Thursday, May 27, 2010

May 20, 2010


Thought for the Day:

"It is only with the heart one can see rightly;

what is essential is invisible to the eye." –St. Exupery

At our team meeting following lunch, there was consensus that we are meeting our pre-established goals: To provide practice with English language, to build bridges of understanding and respect, to be personally enriched. members agreed that this is happening through interactions in our school environments, on the social level when we meet Polish people – drivers, cooks, principals and teachers – and even in our team interactions.

Dorota reviewed the characteristics of a strong team, which we had articulated earlier. Again, consensus on success.

We have passed the first half of our three week period. Each of us has a daily routine of teaching hours in the morning, tutoring hours on varied days of the week. We meet three times a day at our meals. Days are not set in concrete; flexibility helps to advert a sense of frustration or discouragement. Like gardeners, we plant seeds; we cannot control the factors which affect student progress, nor control the outcome of English language learning. We can offer our gifts and, as the song advises, “let it be, let it be; there will be a future, let it be.”

It was a day like all days, filled with the events that illuminate our times, and Georgianna was there, at Niwiski School! A tad scrambled, with some students at Reymontowka with a poetry competition and others in the mountains on a field trip and two third grade sections that took it upon themselves to change groups. Hence, group 1, instead of the usual students, was augmented by two students who decided to join the earlier session, probably because they could then slip away early. The nice part for Georgianna, was that group 2 had a much smaller number, so she could devote herself to individual attention to certain students, one at a time. Probably, not a positive for those students who were maybe feeling a little bit on the spot. It’s difficult and frustrating to be a third grader whose English skills are really limited to vocabulary, sentences being a whole new, overwhelming concept. But they survived and will live to tell the tale, probably in Polish.

Audrey had another good day teaching at Cisie School with Margaret, grades 4,1 and 6 today. The grade 1 students are great fun and we just take it very slow with colors and numbers and we use flash cards, that went over quite well. We sang some songs about our body parts—Head, Shoulders, Knees and Toes. She asked them to color a Canadian flag for that class hadn’t done it. I took my camera today and had my picture taken of this delightful little class.

Grades 4 and 6 are always a bit more challenging. Today we continued to build on sentence structure and especially on Time using a big yellow clock with moveable hands to great advantage. They have to translate clock time in words into numerals on the face by using matching slips of paper. Margaret drove Audrey home, so they were able to continue our English conversation.

Mary Martin brought home a bouquet of flowers – yellow tulips with white roses -- which the recalcitrant First Communion class offered her as an act of contrition for their “misbehavior” yesterday – recorded in yesterday’s notes. Cook gave her a pitcher for a vase and the bouquet graces the Global Volunteers workroom table.

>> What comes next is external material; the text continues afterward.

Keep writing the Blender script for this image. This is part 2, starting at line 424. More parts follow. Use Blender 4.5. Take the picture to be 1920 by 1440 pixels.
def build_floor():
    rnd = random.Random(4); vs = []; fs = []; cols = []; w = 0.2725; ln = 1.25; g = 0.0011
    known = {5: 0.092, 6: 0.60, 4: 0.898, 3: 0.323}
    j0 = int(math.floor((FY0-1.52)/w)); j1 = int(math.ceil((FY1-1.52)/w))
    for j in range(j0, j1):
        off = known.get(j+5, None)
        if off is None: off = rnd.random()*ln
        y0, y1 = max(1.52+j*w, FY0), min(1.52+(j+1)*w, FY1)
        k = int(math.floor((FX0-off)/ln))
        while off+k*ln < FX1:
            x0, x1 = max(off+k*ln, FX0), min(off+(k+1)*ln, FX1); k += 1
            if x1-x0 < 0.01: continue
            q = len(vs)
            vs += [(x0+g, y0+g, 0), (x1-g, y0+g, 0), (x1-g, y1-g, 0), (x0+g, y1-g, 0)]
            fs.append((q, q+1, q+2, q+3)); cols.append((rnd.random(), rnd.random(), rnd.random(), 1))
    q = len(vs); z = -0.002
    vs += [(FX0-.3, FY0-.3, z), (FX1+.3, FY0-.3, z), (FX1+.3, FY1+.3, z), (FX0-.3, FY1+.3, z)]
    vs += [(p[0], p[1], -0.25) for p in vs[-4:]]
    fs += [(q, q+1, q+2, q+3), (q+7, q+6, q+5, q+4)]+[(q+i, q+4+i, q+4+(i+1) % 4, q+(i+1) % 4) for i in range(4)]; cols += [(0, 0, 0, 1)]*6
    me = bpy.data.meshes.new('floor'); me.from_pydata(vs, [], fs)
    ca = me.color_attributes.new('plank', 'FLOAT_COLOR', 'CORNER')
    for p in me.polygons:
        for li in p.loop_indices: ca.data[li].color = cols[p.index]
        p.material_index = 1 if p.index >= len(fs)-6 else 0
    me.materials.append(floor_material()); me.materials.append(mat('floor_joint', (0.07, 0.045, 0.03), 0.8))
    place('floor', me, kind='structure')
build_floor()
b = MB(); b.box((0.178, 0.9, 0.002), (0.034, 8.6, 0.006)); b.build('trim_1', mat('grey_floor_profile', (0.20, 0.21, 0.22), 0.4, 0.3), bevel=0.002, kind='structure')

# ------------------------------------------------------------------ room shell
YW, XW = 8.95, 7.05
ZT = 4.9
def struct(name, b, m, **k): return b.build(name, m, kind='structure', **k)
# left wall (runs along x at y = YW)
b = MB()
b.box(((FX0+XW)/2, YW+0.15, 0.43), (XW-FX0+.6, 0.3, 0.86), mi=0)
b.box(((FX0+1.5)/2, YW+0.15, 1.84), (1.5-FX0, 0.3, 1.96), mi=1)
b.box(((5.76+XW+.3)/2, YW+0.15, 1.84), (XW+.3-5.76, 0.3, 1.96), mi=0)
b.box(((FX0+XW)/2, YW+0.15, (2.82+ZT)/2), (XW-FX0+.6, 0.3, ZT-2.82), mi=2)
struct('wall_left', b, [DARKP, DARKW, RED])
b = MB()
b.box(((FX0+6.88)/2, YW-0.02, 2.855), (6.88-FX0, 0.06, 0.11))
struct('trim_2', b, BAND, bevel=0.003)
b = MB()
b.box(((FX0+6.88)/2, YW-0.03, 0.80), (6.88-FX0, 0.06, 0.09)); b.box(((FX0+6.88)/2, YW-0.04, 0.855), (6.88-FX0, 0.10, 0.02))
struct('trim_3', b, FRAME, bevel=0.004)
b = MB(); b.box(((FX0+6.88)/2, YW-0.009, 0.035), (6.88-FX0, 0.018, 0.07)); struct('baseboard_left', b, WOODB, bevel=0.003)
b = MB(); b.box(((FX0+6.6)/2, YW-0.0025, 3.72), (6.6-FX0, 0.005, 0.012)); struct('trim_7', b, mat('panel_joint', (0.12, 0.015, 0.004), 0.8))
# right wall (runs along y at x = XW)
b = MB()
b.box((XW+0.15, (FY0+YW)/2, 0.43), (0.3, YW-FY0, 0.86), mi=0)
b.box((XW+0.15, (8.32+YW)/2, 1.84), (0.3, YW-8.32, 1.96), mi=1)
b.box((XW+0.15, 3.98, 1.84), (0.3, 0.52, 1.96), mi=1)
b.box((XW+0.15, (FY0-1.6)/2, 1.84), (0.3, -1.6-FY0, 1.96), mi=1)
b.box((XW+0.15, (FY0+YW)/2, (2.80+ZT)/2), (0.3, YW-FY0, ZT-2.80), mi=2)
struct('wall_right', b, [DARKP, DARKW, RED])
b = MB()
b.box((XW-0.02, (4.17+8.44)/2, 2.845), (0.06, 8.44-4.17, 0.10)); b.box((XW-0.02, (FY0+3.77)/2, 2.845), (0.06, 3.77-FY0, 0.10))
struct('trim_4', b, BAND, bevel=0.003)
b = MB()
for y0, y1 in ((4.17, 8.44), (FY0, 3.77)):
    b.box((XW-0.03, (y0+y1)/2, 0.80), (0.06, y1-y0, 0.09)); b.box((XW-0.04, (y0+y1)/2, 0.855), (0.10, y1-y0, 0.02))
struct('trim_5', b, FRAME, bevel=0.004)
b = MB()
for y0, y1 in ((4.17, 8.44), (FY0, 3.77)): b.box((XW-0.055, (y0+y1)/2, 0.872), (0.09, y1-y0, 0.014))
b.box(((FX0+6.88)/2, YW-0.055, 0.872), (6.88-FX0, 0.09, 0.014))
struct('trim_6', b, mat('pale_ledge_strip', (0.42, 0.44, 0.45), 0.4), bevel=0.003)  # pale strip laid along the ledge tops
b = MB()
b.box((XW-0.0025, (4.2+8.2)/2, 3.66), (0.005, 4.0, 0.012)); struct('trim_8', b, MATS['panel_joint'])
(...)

She adds another highlight, “Today’s driver took the same county back roads which delighted me yesterday when that driver traveled by the same shortcut. This driver, along with her daughter, Natalia, turned down a narrow lane and stopped in front of their new home. We had time for the briefest of tours, but it was a great opportunity to get a glimpse of modern design for the many new homes which are popping up over Poland.”